Most of the people I know who’ve introduced a pen name have simply used it as their only online presence apart from personal email, either because writing is their only job or the only one for which they need to be visible online or because they were using the pen name long before a web presence became a necessity, so I don’t have an example – at least not one I’m aware of – to emulate in introducing a second version of a web presence while still needing to maintain the first. The very thought makes me want to run screaming into the night.

I’m not concerned about privacy, so much; I have other personal reasons for using a pen name for my writing. So I don’t mind if my worlds overlap. But how?

This has been a point of discussion at our house for awhile now, and we don’t seem to have any satisfactory answers, so please feel free to throw out any ideas you think are useful. I’d appreciate it.


  1. Julie K
    Mar 1, 2012

    I think it would be confusing for your readers to have your pen name identity and your personal identity overlap. The question then becomes why do you have a pen name if your personal name is good enough. It will also be difficult for your agent, not to mention your publisher’s promotional team, to have two ‘brands’ out there.

    The point of a pen name in the past was for privacy. Today it can be for that, or to separate two writing identities. If that isn’t your purpose, then why do you want/need the pen name at all?

    Sorry, this likely wasn’t helpful a bit :)

    • Kathy
      Mar 1, 2012

      Thanks, Julie! It could be confusing to have the overlap. That’s part of what I’m trying to figure out how to manage. :)

  2. Jennifer Landels
    Mar 1, 2012

    The traditional reasons for pen names in the past were:
    – anonymity (not quite the same as privacy). For instance, if your family, or employers might not approve of your work, or your reputation in society be otherwise tarnished by it. Nowadays this would be done to simply distance your writing from your life.
    – acceptance. In particular, women writing under masculine names. This is hardly necessary anymore, but some genres probably do still suit gender-neutral names.
    – catchiness. (Is that actually a word?). Sometimes a real name is blah, and a pen name just rolls off the tongue, or stands out on the shelf better.

    Since anonymity is almost impossible in today’s info-saturated world, and the necessity of disguising identity for acceptance arguable at best, that really only leaves the issue of whether you think your pen name will look better on your book cover, or lend more fun / seriousness / credibility / mystery (whatever you’re after) to your brand.

    • Kathy
      Mar 1, 2012

      Thanks, Jennifer.

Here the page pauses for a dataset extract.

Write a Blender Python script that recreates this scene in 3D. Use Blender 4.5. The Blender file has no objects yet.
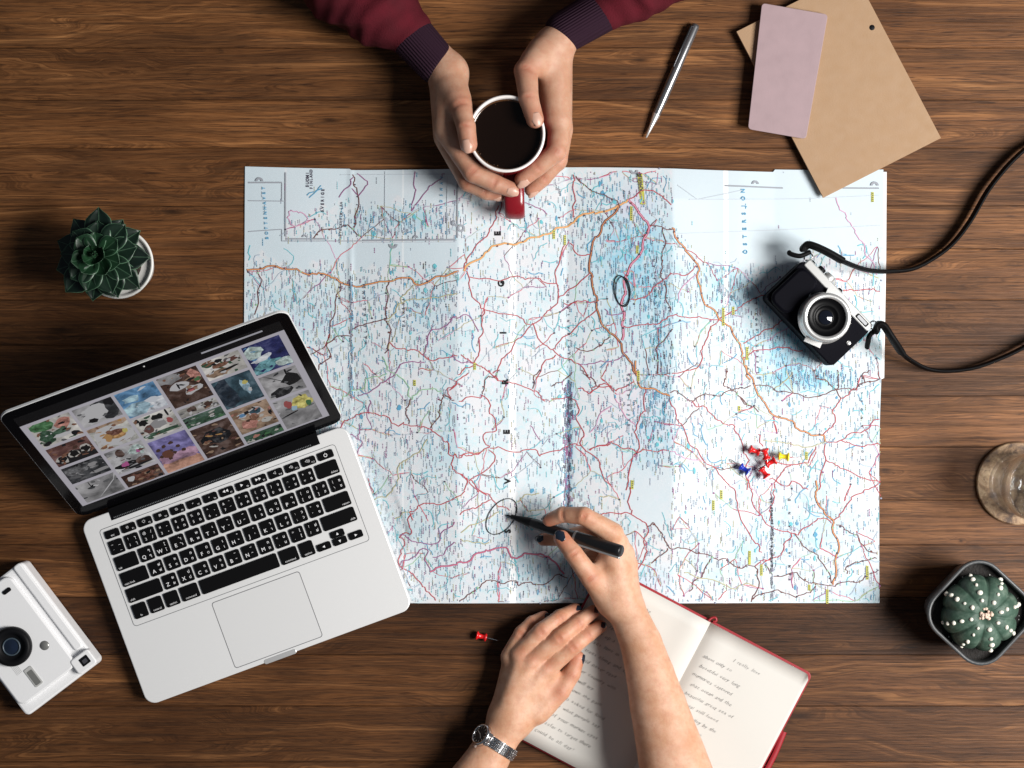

I think catchiness is a word. :) If not, it should be.

  3. Crystal Stranaghan
    Mar 1, 2012

    I’m actually doing the same thing. One name for my children’s books and professional writing (Crystal Stranaghan), and another name for my romance writing (CJ Hunt). (We won’t mention the other two pen names I write under in Korea!) You can check out the differences in what I post on twitter – that’s probably the most efficient way of seeing what can work. Partly I do this because I want to maintain very different branding for the two sides. It’s not to keep my identity secret, but to make it clear to readers what to expect when books come out under one name or another. Also, for my younger readers I want that extra step of separation between the romance stuff and my picture books!

    Yes, it ups the ante in terms of maintaining the web stuff, and is more complex that it used to be in the pre-internet days – but overall I think it can be very useful. I’m finding some things are appropriate for both identities, some not so much. It is tricky to juggle though – if you want to get together and strategize I’d love to share what I’ve discovered over coffee and pick your brain in return ; )

    Two famous examples are Jayne Anne Krentz/Amanda Quick/Jayne Castle and Nora Roberts/JD Robb. It’s all about reader expectation. They don’t try to keep them completely separate. It’s a marketing thing mostly.

    • Kathy
      Apr 2, 2012

      Yeah, it’s a marketing thing for me too, Crystal. Would love to get together for coffee. Email me!

  4. Ev Bishop
    Mar 26, 2012

    I’m not even planning to try to keep my pen name(s) separate from my real name (that I primarily write under). At this stage any work I publish under a pen name will be listed on my main website as “Writing as ….” and then the titles. If I start writing a lot of stories under one pen name, then I’ll consider a website, etc, for said name.

    And why the pen name(s) at all? For the reasons Crystal Stranaghan covered so nicely. My first love is speculative fiction – horror, sci-fi, fantasy . . . Yet I’ve now written an Inspirational Romance (??? :D). I don’t want readers to know what they’re getting.

    I think you should go for and not worry. You’ll manage it fine–and it will be great fun and in good keeping with literary tradition. :) Plus, imagine the scandal when we put and two and two together. Ahahahahahaha. Just joking!

    • Kathy
      Apr 2, 2012

      Not worried about keeping it separate either, Ev. More worried about having time all the social media that comes with three names (since I already deal with two for my own and the conference).

  5. Ev Bishop
    Mar 26, 2012

    Er . . . That awkward last sentence of the second to last paragraph should read, “I WANT readers ti k now what they’re getting.” Sorry!